Much has been made of the very nature of Portsmouth University lecturer Dan Pinchbeck's experimental work, Dear Esther. Questions over whether its haunting, ethereal ghost-walk even qualifies as a game. There's no action button, no list of objectives, just you, a wind-ravaged Hebridean island and the impassioned narration of a man struggling to come to terms with the death of his wife. Trying to pigeonhole it is pointless; Dear Esther will be many things to many people and not all will agree. It is oil painting, poetry, eulogy and video game all at once. And it's never less than fascinating.
Originally released in 2008 as a mod created with Valve's Source engine, this commercial update has been given a huge visual overhaul by Mirror's Edge artist Rob Briscoe. His vibrant, detailed work breathes staggering new life into Pinchbeck's vision. From the very beginning, as you step onto the shore of the island, the art direction drags your eye into all the right places. A rickety lighthouse lies abandoned, the sun desperately tries to burn through thick, dark clouds, splashing slivers of light on the waves. And in the distance, a radio tower's red beacon blinks and you instinctively know that it's your destination. A guiding light shining through in the most oblique of openings. Later, Pinchbeck's unwavering path will take you through caves shining with impossible colour, light and splattered, inexplicable graffiti. When night falls, the platinum-blue pall of the moon washes over a vista pinpricked by the glow of candles. It is hauntingly beautiful.
You are both participant and observer in amongst the considered brushstrokes. With the exception of a handful of switchbacks and forks, your route through the island is a prescribed one. You move as you would any other first-person PC game: WASD to walk, mouse to look. But that's where the similarities end, your pace is set to meandering and your interactions end with visual investigation. As you move through the game, random snatches of prose are delivered with deep intensity by actor Nigel Carrington. If there's a puzzle in Dear Esther, it's piecing together these disparate, often disturbing thoughts with the visual narration laid out before you. The broad strokes of Dear Esther's visuals are majestic, but the finer details on the landscape are the most revealing.

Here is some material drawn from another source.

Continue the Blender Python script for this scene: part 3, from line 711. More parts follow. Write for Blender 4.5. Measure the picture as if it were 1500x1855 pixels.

Empty buckets of paint, discarded ultrasound pictures and candle-lit shrines surrounding only a busted defribrillator hint at whatever you may make of it.
The shame is that Pinchbeck's prose can often be too florid for its own good. On occasion the words form a genuinely affecting poetry and clarity of meaning, but at other times it dips into laboured metaphors and deliberate, almost frustrating, obtuseness. The open-ended interpretation is arguably what invests you most in Dear Esther's narrative, but the odd clunk can break the spell. A more benign and mechanical complaint is navigation can occasionally snag on scenery, or a path that appears to be traversable blocks you off unexpectedly.
However, the odd minor hiccup won't spoil your time with Dear Esther. But it's certainly not a title for those who prefer more traditional video games. Instead it's more an interactive exhibit, rewarding you for attentive observation and approaching its unique make-up with an open mind. Do so and you will find a haunting, thought-provoking piece of work.